In some ways, he never had a shot. The cupboard wasn’t bare with Jimmy Butler, Derrick Rose, and Taj Gibson amongst the starters, but -- and their reunion in Minnesota was evidence of this -- they remained loyal to Thibodeau, and never entirely bought in. Seeking new players to bolster Hoiberg’s brand of up-tempo basketball, the front office provided...Dwyane Wade and Rajon Rondo? Big names, sure, but antithetical to what Hoiberg was trying to accomplish on the floor.

The Bulls made the playoffs that second season, and with Rondo playing out of his mind against his former team, the Bulls almost pulled off the 8-seed upset over the Boston Celtics. Rondo’s thumb injury ended his season and the ride; the Bulls would not make the playoffs under Hoiberg again.

Was it worth it? Rondo and Wade were both gone after that season, and Butler was traded: for Kris Dunn, Lauri Markkanen, and Zach LaVine.

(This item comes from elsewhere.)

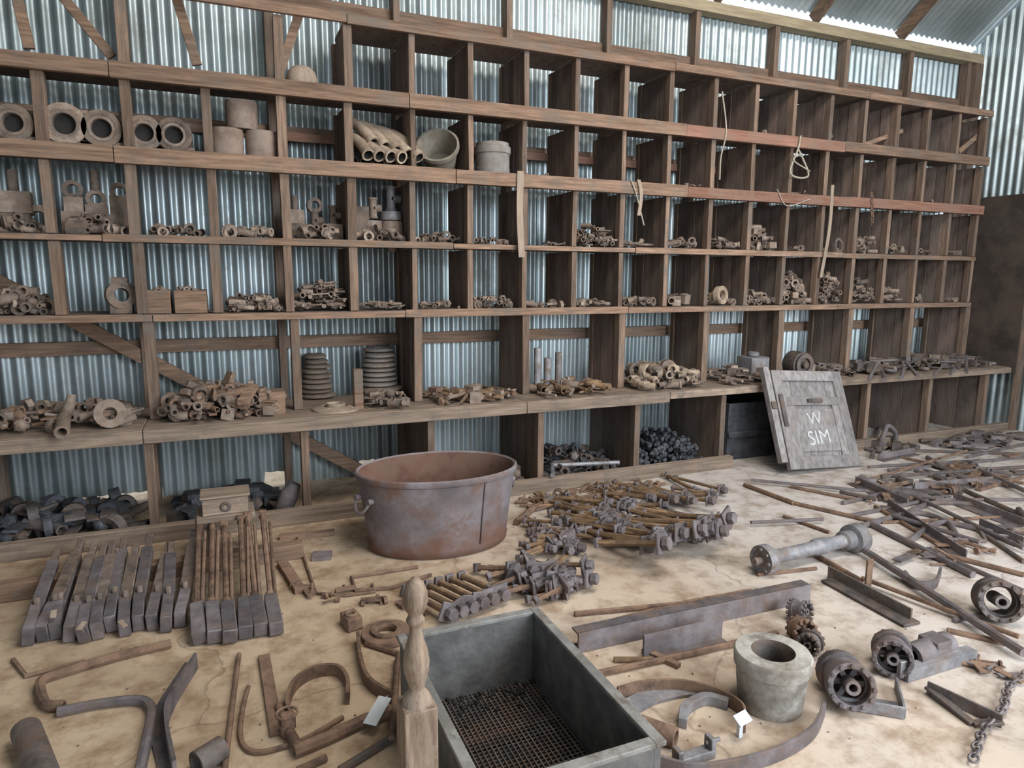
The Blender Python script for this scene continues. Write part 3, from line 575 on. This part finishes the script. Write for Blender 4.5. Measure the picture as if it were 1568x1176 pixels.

After Bobby Portis broke Nikola Mirotic’s face, Mirotic was shipped off too, to New Orleans for the old-and-useless trio of Omer Asik, Jameer Nelson and Tony Allen, and a first round pick that became Chandler Hutchison.

After overloading a roster with aging vets, the front office cleared them all out for a youth movement, and then was surprised a little over a year later that they had a young, developing team that wasn’t winning a lot. That’s tough to pin on Hoiberg.

While the Bulls were expected to be bad this year, things have been grim with two starters being sidelined for most of the season. Dunn, the centerpiece of the Butler trade, played just one game before spraining his MCL. Lauri Markkanen was very impressive as a rookie, but came back from injury just in time to play in Hoiberg’s last game. When two of the high lottery picks upon whom the team’s future depends have each played one of twenty-four games, it seems hard to put that on a head coach, but Hoiberg took the fall just the same.

Several things should keep a Bulls fan up at night: none of them having anything to do with Fred Hoiberg, but all of them having to do with the future success of the franchise. First, the fans in the stands. Since 2004, the Bulls have either been first or second in attendance. From 2010 to now, the Bulls have led the league. How is that a problem? The people of Chicago have shown that the product on the court doesn’t matter; they’ll still fill the seats. This insulates the front office from daring decision-making, and the team suffers.

Second is the looming shadow still cast by Michael Jordan. Having the greatest player of all time is wonderful in the moment, but (cue the world’s smallest violin) creates an impossible standard for future players to measure up to. Why else has a huge sports market like Chicago -- the third largest in the country -- struggled to land talent? The expectations can be that large. Derrick Rose felt that weight. It’s too much for any one player to shoulder.

Third is the belief that the Bulls front office cares more about accruing power than it does building a winner. Tom Thibodeau made the playoffs every year he coached the Bulls, and won 65% of his games -- on average 53-29 every year. But egos clashed and team building strategies were never aligned. After a 50-32 season, he was unceremoniously shown the door

It’s a new chapter for the Bulls franchise on the bench, but not where it counts: upstairs. Bulls fans can hope for the best when it comes to Jim Boylen, but until the Bulls are willing to shift their organizational values, their fans can expect more of the same.